Three programs, three professors, three years: Students at Stafford Technical Center are slated to complete the construction of their 15th house, which is slated to go on the market within the next six months.

“On average, we do one every two years,” said Jeff Fowler, director of Stafford Tech’s Construction Technology program. “In the city roll we added over $1 million in total in tax revenue.”

City Assessor Barry Keefe said the city’s combined tax rate has benefited from Stafford Tech’s program that started in the late 1980s.

“There is absolutely no downside to this program,” Keefe said in an interview Monday. “They get the seed money, build on a couple of lots, sell to a private entity and get the proceeds, and they put the proceeds back into the next project.”
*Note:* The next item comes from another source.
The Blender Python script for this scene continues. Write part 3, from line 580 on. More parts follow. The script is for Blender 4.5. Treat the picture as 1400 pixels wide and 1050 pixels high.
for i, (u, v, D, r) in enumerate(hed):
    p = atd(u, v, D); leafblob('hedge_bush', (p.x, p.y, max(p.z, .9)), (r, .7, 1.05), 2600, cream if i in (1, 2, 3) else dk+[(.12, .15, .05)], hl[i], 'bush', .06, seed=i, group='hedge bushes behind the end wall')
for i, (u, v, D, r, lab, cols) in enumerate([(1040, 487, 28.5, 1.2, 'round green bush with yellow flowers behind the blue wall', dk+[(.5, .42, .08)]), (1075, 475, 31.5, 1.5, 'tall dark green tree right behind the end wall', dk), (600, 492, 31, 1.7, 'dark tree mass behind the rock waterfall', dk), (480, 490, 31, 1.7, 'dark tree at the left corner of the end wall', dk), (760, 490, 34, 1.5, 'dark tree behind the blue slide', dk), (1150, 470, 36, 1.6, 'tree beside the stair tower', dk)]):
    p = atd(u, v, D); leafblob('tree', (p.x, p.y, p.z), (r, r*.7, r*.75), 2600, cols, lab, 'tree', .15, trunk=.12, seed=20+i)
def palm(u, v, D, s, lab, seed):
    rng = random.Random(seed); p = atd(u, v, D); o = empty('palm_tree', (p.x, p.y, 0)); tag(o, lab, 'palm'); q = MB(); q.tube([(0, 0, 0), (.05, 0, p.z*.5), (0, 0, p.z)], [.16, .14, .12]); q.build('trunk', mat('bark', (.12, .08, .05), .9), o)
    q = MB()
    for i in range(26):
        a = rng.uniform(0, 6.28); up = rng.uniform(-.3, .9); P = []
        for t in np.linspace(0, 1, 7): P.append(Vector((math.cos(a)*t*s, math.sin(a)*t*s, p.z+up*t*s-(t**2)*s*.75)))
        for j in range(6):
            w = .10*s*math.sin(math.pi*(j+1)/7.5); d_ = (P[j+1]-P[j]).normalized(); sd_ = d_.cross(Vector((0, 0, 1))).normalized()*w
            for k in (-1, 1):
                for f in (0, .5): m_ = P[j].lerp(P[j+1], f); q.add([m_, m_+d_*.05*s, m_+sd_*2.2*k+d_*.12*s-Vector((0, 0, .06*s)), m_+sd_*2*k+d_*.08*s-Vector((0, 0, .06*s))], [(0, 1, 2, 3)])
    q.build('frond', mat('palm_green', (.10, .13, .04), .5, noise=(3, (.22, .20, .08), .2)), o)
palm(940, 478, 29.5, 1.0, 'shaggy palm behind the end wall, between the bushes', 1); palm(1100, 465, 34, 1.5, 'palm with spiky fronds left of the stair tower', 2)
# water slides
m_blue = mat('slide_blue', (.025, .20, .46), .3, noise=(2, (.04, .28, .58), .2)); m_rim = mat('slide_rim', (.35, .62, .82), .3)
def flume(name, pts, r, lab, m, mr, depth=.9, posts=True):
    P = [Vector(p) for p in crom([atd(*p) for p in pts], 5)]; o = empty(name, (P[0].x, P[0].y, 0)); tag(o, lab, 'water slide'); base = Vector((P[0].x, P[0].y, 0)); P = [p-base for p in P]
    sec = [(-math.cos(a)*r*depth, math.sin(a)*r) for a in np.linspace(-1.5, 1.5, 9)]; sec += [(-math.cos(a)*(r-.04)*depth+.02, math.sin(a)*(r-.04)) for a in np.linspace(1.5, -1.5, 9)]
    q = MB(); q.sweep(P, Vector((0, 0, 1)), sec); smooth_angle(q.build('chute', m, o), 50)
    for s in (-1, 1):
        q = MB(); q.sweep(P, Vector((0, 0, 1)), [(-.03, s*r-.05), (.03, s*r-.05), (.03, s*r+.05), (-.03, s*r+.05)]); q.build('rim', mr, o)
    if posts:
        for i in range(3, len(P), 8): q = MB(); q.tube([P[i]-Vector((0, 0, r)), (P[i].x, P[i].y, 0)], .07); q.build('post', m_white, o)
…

Fowler said every project begins with money loaned by Rutland City Public Schools to the Student Craft Corporation — a collaboration started by a group of instructors at Stafford Tech in the 1980s — to buy a parcel of land in Rutland where students in their Forestry, Plumbing and Electric, and Construction Technology programs could combine their skills and build energy efficient houses to sell at fair market value.

“If you see the work the kids do, it’s above average,” Keefe said. “They have faculty members supervising their work, so if they make an error, and if they don’t do things right, they take it out and replace it. In the private sector, you can’t do that … All the kids are learning marketable skills, so when they graduate, they can become plumbers and electricians.”

Once the house at 20 Giorgetti Blvd. is sold, the revenue pays back the initial loan from Rutland City Public Schools, with the difference funneled back into the program, Fowler said.

Their newest endeavor: a three-bedroom, single-level home with a porch, a back deck, a sweeping basement, two bathrooms, custom cabinetry and tiling, olive green vinyl siding, a rain garden, a concrete walkway, two-car garage — all on a 0.25 acre parcel of land.

“We’re looking at a $250,000 (value),” Fowler said. “We’ve had so much interest in the house, we’re hoping for a bidding war.”

For three years, a combined 45 students from the three programs at Stafford Tech spent an average of three hours a day building the house, from the foundation to the shingles, and construction is slated to finish in about two months, Fowler said.

“We build the interior and exterior walls, stack them up, and bring them to the site,” Fowler said. “We look for location in relation to school travel time in the city of Rutland, so we can connect to our own water systems.”

Mark Raishart’s Natural Resource classes rework the landscape, increasing the property value so the program can reap more financial benefits once it’s done.

“We did pavers, installed a concrete sidewalk in the front … it’s challenging to coordinate that many students, but it’s like a real building job. It’s just exacerbated when you have 45 kids there,” Raishart said.

“We made the rain garden, and the walkway, cleared a bunch of stuff in the backyard of the house,” said Devon Bussard, a senior in the forestry program.

After construction is finished, the plumbers in Chris Tooley’s Electrical and Plumbing program will swoop in to finish the sinks and faucets.

“They’re really excited to go out to the house,” Tooley said.

“I’ve been the city assessor for 25 years,” Keefe said. “I was here when they built the first house on Phillips Street. It’s a poster boy for programs like this all across the state … the city will buy a lot, put a house on it, and while they’re doing that they don’t pay any taxes. When they sell it, the new party, that goes on the tax rolls.”

Keefe said the houses add several million assessed-value dollars to Rutland’s grand list, bringing taxes down for the rest of the community.

“Getting to see the house slowly come together, see our hard work slowly pay off is pretty cool,” said Proctor student Dylan Scott, who started in the program as a forestry student and now is completing the house with his classmates on the construction technology side. “I did more interior work, did shelving for the laundry room, painted the walls, extension jams for the windows, caulking for the windows, sheetrock mud in the basement and sheetrock in the stairway.”

Scott said he plans on taking over his grandfather’s construction company, Scott Construction out of Crown Point, New York, with the knowledge gleaned in Stafford’s programs.

“This reinforced a lot of the construction skills, so I can do really good quality work, expand my business and attract customers,” Scott said.

Rutland junior Andrew Ebbighausen said he grew up helping his father, who built homes as a side job.

“This was something I already knew how to do,” Ebbighausen said. “It’s good to know to pull in extra side cash.”

“They replace a retiring workforce,” said Cindy Dunigan, outreach coordinator for Rutland City Public Schools. “They build the houses according to the community, and don’t build beyond the community.”

The experience, Fowler said, lasts through generations of Rutland County students, who are proud to come back and say they built a new piece of Rutland that will last hundreds of years and keep new families warm and dry.

And with the completion of 20 Giorgetti Blvd., Keefe and Fowler said they’re on the lookout for their next parcel in Rutland.

“We’re building legacies,” Fowler said. “We build real houses for real people and sell them for real money.”